An Egyptian vegetable and fruit seller waits for customers at a popular market in Cairo, Egypt, January 18, 2023. REUTERS/Hadeer Mahmoud

Egypt inflation seen edging up in December as price pressures ease

Egypt’s annual inflation rate is expected to tick slightly higher in December, edging up to 12.5 percent from 12.3 percent in November, according to a survey of economists conducted by Reuters, as food prices remained broadly stable at the end of the year.

The country’s official statistics agency, the Central Agency for Public Mobilisation and Statistics (CAPMAS), is scheduled to release the December inflation figures on Saturday.

The median forecast for annual headline urban consumer inflation was calculated from a poll of 16 analysts between January 5 and January 7. In November, inflation had unexpectedly declined, reinforcing expectations that Egypt’s prolonged price surge was continuing to ease.

Analysts said December’s modest increase largely reflects stable prices across key food items, which make up a significant share of Egypt’s inflation basket, rather than renewed inflationary pressure.

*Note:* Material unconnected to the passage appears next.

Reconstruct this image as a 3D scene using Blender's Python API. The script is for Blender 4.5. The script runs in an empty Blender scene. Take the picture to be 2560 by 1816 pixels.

“Prices of goods and services were largely stable during the month, including poultry and eggs,” said Hany Genena, an economist at Pharos Holding. “Poultry prices only started to rise in January, which could push month-on-month inflation higher in January 2026, but not in December 2025.”

Food prices have been a central driver of inflation dynamics in Egypt over the past three years, particularly following currency devaluations, supply disruptions and a surge in import costs. However, relative currency stability and easing global commodity prices have helped contain food inflation in recent months.

Core inflation, which excludes volatile items such as certain food products and fuel, is also expected to ease slightly. Five analysts polled forecast core inflation to slip to a median of 12.4 percent in December, down from 12.5 percent in November, suggesting underlying price pressures continue to cool.

Egypt’s inflation rate has fallen sharply from its peak of nearly 38 percent in September 2023, when the country was grappling with a severe foreign currency shortage and soaring import prices. The decline has been supported by a series of economic reforms and external financing agreements.

In March 2024, Egypt secured an $8 billion financial support package from the International Monetary Fund as part of a broader effort to stabilise the economy, rebuild foreign exchange reserves and restore investor confidence. The agreement included commitments to fiscal discipline, monetary tightening and greater exchange-rate flexibility.

While inflation has moderated significantly, economists caution that price pressures have not fully dissipated. Growth in the money supply remains elevated, which could limit the pace of further disinflation.

Data from Egypt’s central bank showed broad money supply (M2) grew by 22.14 percent year-on-year in November, up slightly from 21.68 percent in October. Although well below the peak of 31.5 percent recorded in January 2023, analysts say the expansion continues to pose inflationary risks.

The recent easing in inflation has nevertheless given policymakers room to begin cautiously loosening monetary policy. In December, the Central Bank of Egypt cut its overnight lending rate by 100 basis points to 21.00 percent, marking the first rate cut in several years.

The move brought total interest rate reductions in 2025 to 725 basis points, reflecting growing confidence among policymakers that inflation is on a sustainable downward path.

The central bank’s monetary policy committee is scheduled to meet again on February 12 to review interest rates. Economists expect officials to proceed cautiously, balancing the need to support economic growth against the risk of reigniting inflation.

Despite the recent improvement, inflation remains well above pre-crisis levels and continues to weigh on household purchasing power. Rising living costs were a key concern for Egyptians during the inflation spike of 2022 and 2023, when food and energy prices surged.

Analysts say the December data will be closely watched for confirmation that Egypt’s disinflation trend remains intact as the country enters 2026, particularly amid uncertainties around global commodity prices, regional geopolitics and domestic demand.

For now, the outlook suggests inflation is stabilising at significantly lower levels than in recent years, offering cautious optimism for policymakers and consumers alike.